Para eles a vida vivida ou sonhada,
Para eles o sonho sonhado ou vivido,
Para eles a média entre tudo e nada, isto é, isto...
Para mim só um grande, um profundo,
E, ah com que felicidade infecundo, cansaço,
Um supremíssimo cansaço,
Íssimno, íssimo, íssimo,
Cansaço...

Análise do Poema

Pessoa diz, na célebre carta em que relata a origem dos heterónimos, o seguinte: O difícil para mim é escrever a prosa de Reis – ainda inédita – ou de Campos. A simulação é mais fácil, até porque é mais espontânea em verso.)"
O assunto da simulação, vasto em Pessoa, encontra em Álvaro de Campos uma encruzilhada. Porque para Pessoa, escrever a Prosa de Campos é "difícil". Porquê? Porque em Campos, encontramos temas sensíveis a Pessoa e que Pessoa deslocaliza, pelo menos emocionalmente, para a caneta do seu heterónimo engenheiro naval. Esses temas são nomeadamente, os relativos à infância, à memória da sua mãe e das viagens para a África do Sul.
Como nasce Campos? Pessoa diz na mesma carta: "E, de repente, e em derivação oposta à de Ricardo Reis, surgiu-me impetuosamente um novo individuo. Num jacto, e à máquina de escrever, sem interrupção nem emenda, surgiu a Ode Triunfal de Álvaro de Campos – a Ode com esse nome e o homem com o nome que tem.". Ou seja, Campos surge em oposição a Reis, o que Reis tem de exacto, Campos tem de maleável, o que Reis apresenta de rigoroso, Campos demonstra irracional.
Poeta sensacionalista por excelência, escandaloso e moderno, Campos descreve um mundo em mudança, por efeito retardado (pelo menos em Portugal) da revolução industrial.

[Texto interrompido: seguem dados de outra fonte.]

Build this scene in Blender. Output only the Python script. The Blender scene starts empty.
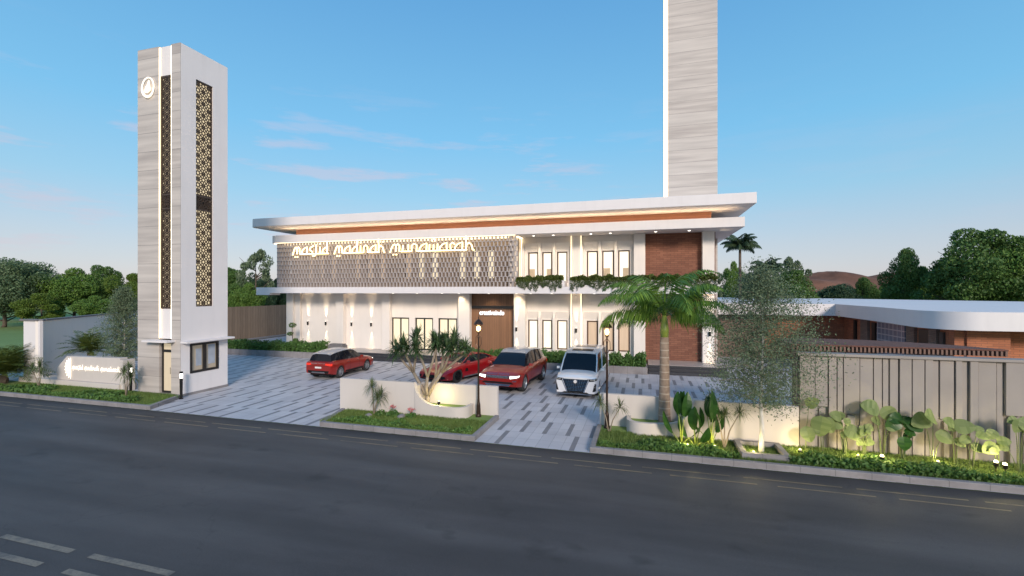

Mas há, mesmo em Campos, 3 fases distintas (Prado Coelho). A do Opiário (1914); a das grandes Odes (1914-16) e a fase pessoal, que termina com a própria morte de Pessoa (1916-35).

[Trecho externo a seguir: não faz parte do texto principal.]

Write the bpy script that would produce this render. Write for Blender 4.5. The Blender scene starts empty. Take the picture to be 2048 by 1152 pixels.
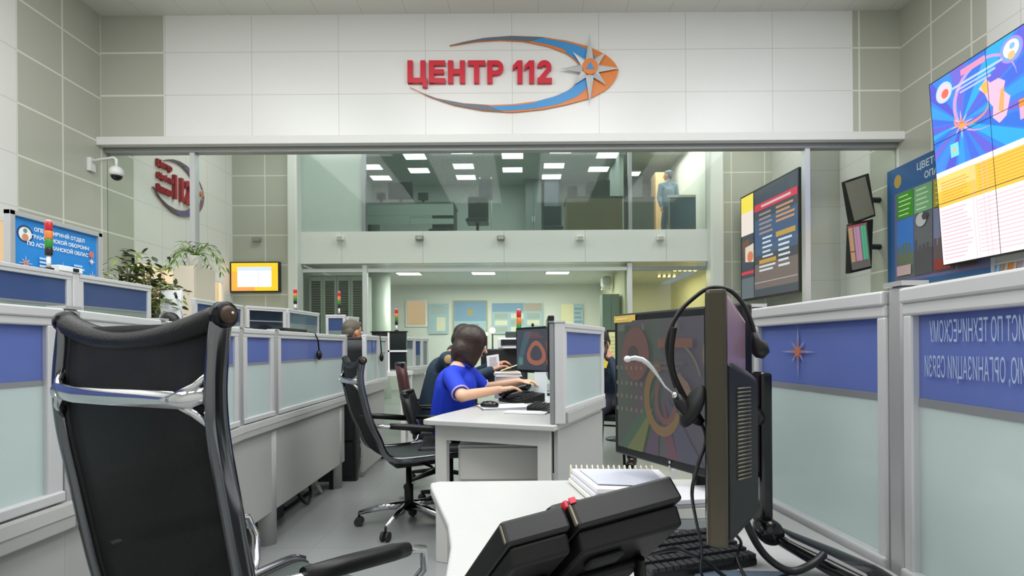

Choca em contraste que o poeta poderoso, à Whitman, que exorta delirante a máquina, que fala do peito as proezas da Energia e do Progresso, surja por vezes tão assumidamente deixado ao tédio, que quase abúlico, fica morto de entusiasmo e capturado pelo niilismo. Prado Coelho diz-nos que "Campos sentiu como Whitman para deixar de sentir como Campos" (in Diversidade e Unidade em Fernando Pessoa). Tão semelhante se torna a Pessoa, que Pessoa o traz consigo para a vida do dia-a-dia, falando por exemplo dele a Ophélia de Campos, como se pela sua própria voz.
Campos é a parte desligada da realidade emocional de Pessoa. Nele, Pessoa escreve mais despreocupado do que se escrevesse em nome próprio, e sente segurança para se deitar ao lamento de uma vida de sofrimento. Campos é menos sereno, é mais intranquilo, mais solto, energético mesmo quando deitado ao tédio, do que Pessoa – ele mesmo.
O poema de que pede uma análise é um poema típico de abulia de Campos, é um texto filho da herança do grande texto em prosa Passagem das Horas (1916). O tom heróico, Whitmaniano, deixa de se ouvir, para Campos se deixar dominar por Pessoa, num tom mortal e lento, litanias nocturnas, textos deixados à confissão, sem filtros racionais.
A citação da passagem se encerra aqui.